[Data entries]
**********
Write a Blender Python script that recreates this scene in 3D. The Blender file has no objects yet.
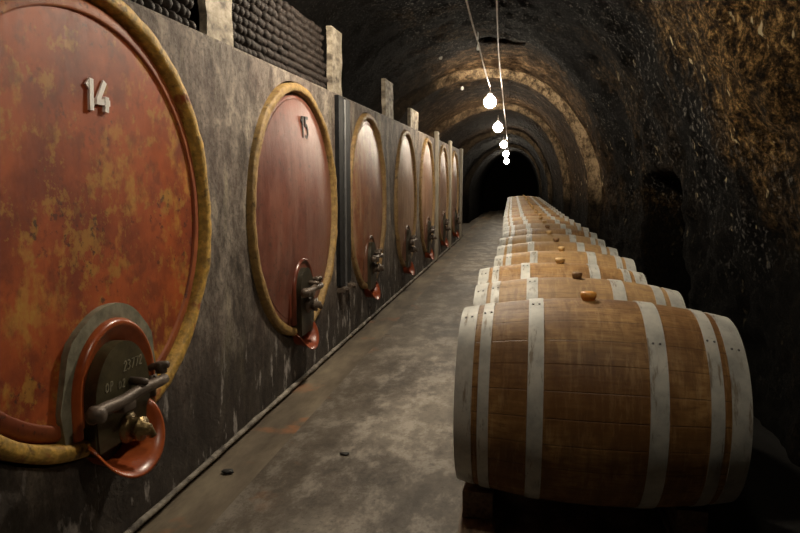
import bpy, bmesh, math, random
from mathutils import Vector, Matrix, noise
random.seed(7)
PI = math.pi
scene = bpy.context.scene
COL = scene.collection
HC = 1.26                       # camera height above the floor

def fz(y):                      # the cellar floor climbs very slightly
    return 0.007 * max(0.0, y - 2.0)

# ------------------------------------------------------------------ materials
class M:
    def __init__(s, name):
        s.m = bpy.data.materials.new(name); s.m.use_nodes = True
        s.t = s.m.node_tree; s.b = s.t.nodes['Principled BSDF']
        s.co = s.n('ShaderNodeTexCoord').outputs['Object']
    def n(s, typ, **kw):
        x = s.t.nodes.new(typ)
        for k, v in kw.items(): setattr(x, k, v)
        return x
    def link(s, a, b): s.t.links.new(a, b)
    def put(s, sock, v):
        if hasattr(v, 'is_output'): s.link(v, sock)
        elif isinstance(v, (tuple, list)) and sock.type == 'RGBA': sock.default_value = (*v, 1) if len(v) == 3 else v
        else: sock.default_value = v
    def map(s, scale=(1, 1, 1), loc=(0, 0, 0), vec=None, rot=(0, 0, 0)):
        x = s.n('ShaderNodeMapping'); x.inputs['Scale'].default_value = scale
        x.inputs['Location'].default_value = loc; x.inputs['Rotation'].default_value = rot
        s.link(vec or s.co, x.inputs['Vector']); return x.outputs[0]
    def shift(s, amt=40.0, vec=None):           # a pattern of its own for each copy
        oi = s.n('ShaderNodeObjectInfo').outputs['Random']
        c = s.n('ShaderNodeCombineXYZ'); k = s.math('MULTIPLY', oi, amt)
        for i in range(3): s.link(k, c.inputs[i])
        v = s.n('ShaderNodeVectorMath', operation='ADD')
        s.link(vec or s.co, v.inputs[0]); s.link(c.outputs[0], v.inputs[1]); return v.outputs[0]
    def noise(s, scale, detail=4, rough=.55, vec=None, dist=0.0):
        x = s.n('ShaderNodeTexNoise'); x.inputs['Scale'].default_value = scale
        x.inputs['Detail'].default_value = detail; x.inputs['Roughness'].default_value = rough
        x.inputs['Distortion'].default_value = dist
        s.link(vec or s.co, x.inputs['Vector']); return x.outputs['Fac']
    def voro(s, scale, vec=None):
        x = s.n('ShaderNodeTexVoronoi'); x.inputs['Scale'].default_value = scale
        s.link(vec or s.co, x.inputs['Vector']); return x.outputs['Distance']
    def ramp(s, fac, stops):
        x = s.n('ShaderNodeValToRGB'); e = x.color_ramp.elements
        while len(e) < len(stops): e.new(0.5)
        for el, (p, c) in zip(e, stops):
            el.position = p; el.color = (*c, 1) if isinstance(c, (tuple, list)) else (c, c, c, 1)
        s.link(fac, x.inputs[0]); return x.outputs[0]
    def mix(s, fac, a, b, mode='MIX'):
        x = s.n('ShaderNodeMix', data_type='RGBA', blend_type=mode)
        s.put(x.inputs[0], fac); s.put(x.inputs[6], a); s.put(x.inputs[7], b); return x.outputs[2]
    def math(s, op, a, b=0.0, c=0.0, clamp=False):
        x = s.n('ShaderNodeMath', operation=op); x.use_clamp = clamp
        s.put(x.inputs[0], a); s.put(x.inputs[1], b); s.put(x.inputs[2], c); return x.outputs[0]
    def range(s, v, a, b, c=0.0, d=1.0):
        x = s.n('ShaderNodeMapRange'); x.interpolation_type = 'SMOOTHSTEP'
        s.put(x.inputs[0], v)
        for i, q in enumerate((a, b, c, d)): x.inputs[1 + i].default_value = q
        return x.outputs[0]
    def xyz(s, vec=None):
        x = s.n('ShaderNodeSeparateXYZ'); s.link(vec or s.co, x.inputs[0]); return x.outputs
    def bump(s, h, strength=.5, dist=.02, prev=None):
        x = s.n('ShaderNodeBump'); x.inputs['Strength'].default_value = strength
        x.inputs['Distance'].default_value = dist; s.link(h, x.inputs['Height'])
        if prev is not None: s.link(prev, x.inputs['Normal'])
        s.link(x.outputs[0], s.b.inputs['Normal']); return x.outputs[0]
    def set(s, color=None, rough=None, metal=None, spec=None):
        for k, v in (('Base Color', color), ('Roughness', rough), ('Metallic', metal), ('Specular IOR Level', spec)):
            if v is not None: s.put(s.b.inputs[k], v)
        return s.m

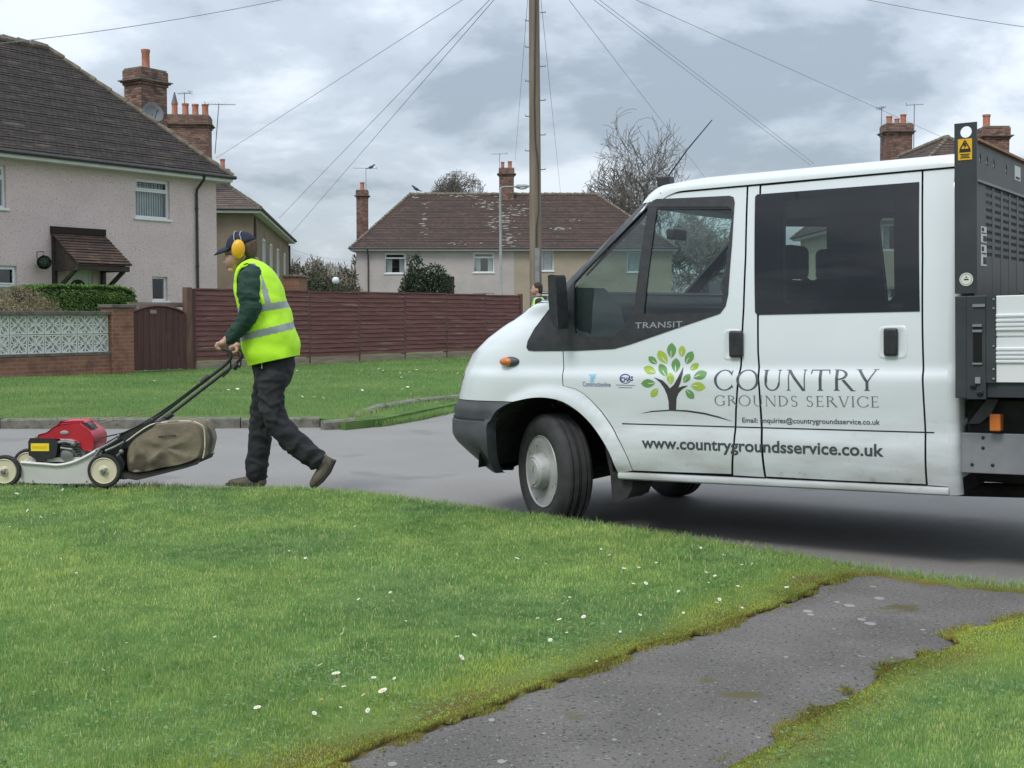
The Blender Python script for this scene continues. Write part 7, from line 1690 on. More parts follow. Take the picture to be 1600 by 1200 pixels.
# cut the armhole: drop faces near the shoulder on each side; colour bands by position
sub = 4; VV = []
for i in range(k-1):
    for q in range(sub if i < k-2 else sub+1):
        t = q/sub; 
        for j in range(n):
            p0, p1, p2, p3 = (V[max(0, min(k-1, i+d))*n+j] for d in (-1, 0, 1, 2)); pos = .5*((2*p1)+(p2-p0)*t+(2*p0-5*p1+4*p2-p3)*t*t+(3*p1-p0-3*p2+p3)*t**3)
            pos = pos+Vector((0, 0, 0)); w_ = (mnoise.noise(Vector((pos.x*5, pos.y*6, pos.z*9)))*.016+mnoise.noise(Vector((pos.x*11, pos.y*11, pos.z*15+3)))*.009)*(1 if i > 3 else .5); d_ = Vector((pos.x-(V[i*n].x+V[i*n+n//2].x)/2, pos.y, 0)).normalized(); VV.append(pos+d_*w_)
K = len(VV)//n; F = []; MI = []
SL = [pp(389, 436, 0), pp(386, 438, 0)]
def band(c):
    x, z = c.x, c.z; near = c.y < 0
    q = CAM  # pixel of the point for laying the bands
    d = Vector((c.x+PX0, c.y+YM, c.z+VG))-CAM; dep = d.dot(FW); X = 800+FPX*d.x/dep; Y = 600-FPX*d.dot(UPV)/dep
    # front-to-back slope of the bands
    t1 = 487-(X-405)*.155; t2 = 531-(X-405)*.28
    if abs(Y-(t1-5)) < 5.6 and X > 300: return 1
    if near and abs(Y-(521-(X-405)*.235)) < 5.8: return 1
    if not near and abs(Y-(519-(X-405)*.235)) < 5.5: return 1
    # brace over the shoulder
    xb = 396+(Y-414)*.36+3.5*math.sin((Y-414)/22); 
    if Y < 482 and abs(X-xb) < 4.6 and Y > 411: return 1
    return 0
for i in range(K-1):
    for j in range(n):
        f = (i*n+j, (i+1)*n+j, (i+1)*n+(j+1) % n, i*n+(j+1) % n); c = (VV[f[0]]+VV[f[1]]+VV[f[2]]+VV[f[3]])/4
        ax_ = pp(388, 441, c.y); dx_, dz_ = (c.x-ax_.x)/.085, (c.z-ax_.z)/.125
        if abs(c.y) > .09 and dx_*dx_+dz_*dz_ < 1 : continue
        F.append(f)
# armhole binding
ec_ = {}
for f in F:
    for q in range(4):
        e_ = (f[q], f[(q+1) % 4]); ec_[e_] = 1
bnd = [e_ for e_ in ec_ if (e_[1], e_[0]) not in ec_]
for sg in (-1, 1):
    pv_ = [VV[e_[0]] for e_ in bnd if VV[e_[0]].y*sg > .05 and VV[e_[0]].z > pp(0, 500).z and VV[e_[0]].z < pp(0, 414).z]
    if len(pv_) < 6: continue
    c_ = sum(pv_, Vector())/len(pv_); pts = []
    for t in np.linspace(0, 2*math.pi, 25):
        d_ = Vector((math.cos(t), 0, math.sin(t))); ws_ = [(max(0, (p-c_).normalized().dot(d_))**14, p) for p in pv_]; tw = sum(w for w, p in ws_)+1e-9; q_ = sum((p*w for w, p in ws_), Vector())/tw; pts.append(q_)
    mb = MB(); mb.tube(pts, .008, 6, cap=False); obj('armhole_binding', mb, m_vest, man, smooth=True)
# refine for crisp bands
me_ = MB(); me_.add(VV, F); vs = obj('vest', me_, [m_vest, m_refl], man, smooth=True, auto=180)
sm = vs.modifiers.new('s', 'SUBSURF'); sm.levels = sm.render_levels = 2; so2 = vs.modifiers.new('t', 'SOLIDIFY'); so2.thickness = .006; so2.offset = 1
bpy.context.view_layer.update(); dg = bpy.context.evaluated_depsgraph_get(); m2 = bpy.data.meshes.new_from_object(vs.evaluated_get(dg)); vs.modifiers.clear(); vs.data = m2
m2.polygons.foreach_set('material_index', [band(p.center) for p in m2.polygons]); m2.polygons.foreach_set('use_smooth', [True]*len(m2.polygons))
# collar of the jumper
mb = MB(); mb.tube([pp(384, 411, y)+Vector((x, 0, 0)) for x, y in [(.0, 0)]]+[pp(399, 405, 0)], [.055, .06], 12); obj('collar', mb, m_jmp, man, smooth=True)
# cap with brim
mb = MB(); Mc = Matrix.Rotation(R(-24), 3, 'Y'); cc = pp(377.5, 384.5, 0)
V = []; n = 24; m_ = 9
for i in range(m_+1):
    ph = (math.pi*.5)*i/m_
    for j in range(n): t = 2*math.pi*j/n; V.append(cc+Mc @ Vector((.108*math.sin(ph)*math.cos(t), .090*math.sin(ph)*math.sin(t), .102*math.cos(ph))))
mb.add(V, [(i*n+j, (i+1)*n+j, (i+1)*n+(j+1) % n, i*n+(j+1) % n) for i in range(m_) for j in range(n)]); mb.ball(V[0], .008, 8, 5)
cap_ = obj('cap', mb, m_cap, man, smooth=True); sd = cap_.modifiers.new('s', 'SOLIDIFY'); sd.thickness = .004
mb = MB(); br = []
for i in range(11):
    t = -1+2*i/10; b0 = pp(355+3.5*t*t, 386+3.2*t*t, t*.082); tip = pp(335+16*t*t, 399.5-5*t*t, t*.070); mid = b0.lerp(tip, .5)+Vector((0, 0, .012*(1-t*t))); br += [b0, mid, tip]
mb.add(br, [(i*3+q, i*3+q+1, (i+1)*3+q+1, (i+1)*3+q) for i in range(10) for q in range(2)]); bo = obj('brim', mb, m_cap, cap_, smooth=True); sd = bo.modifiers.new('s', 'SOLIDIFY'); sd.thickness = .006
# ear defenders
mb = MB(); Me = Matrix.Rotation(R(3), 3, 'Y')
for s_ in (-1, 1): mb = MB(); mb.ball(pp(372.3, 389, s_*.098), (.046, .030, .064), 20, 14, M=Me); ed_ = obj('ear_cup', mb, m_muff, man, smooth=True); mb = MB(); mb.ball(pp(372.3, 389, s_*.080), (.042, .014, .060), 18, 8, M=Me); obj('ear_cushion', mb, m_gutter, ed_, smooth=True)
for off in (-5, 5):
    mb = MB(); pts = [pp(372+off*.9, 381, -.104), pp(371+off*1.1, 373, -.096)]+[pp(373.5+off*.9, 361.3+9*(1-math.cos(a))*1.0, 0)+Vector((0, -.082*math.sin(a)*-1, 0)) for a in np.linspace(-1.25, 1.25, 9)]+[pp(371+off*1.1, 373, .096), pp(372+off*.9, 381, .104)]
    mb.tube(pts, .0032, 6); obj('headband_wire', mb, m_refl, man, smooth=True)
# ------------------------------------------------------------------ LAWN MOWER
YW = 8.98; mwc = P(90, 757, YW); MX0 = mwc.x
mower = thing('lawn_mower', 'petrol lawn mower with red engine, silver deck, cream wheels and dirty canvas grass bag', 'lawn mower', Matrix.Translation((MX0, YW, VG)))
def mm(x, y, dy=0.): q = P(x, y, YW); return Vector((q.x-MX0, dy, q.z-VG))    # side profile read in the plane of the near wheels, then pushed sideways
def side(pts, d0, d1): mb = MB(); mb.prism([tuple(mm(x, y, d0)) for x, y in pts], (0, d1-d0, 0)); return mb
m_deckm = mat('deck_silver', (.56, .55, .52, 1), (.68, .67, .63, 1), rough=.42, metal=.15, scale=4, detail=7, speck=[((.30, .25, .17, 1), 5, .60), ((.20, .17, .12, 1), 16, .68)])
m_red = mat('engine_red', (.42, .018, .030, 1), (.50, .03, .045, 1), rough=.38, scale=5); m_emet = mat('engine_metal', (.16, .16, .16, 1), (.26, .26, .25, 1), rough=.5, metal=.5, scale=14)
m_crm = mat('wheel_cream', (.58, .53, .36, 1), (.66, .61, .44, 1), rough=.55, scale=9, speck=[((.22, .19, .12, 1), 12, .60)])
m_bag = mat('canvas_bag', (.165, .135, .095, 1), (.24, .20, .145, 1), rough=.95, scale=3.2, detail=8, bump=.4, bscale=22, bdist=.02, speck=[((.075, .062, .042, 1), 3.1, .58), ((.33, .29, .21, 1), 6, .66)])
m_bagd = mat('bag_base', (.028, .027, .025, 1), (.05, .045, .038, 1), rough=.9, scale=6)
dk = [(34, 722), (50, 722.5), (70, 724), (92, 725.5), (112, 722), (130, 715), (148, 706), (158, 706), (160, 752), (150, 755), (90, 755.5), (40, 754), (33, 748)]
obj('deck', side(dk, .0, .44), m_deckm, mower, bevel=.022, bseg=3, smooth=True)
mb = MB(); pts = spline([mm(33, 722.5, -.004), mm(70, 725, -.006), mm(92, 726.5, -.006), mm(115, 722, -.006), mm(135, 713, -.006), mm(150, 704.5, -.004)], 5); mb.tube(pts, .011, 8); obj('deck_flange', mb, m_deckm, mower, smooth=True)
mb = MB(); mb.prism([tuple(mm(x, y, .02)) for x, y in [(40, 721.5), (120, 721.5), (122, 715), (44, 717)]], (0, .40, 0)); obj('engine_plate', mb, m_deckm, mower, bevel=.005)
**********
■ Problem: Each line from the top of the material through the line containing "return 0.007 * max(0.0, y - 2.0)" should be reproduced exactly; please drop any images.

■ Answer below:
Write a Blender Python script that recreates this scene in 3D. The Blender file has no objects yet.
import bpy, bmesh, math, random
from mathutils import Vector, Matrix, noise
random.seed(7)
PI = math.pi
scene = bpy.context.scene
COL = scene.collection
HC = 1.26                       # camera height above the floor

def fz(y):                      # the cellar floor climbs very slightly
    return 0.007 * max(0.0, y - 2.0)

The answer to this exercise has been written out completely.